Partially Darken Moon Arisin'

Still a few days from full, a hazy moon rose over Mt. Shasta last evening. My friend was outside outfitting his mini-motor home for a late night departure to begin a long labor day weekend. The rising moon and a big black cat kept us company, while we caught up on the last year or so of our existence. The moon drifting behind the mountain clouds reminded me that my reading from a Bay area astrologer last week had two mentions of a coming lunar eclipses.

This New Year's Eve (2009) there will be a full moon and a partial eclipse, unfortunately not visible where I (or most of you) will be. Not being seeable does not mean the effects of an eclipse on a arithmetically significant day will not trouble, plague or reward you. So for those of my readers who delve into such realms, this NYE could be cautionarily significant. I have been told (or is that foretold?) that it will be a perfect confluence to both end and begin one long term development in my journey.

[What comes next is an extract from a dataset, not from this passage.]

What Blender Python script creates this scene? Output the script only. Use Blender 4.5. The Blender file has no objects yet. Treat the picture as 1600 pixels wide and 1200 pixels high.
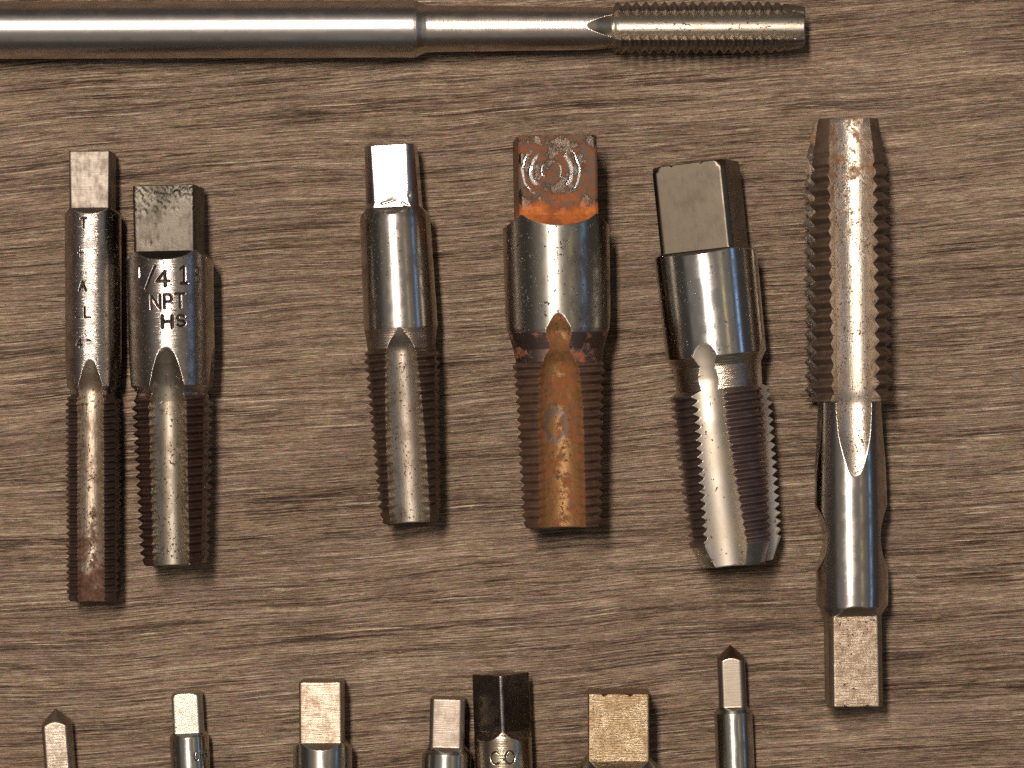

So be wary of the question: 'What are you doing new year's eve?'

More significantly, for all, will be the total lunar eclipse on the winter solstice next year. December 21, 2010 will have a complete eclipse of the moon with totality visible throughout most of North and South America. So plan your solstice celebration early. Change she be acomin' whether you are ready or not. Even in the realms of the absurd or the mystical, depending on your perspective, the advantage goes to the prepared soul.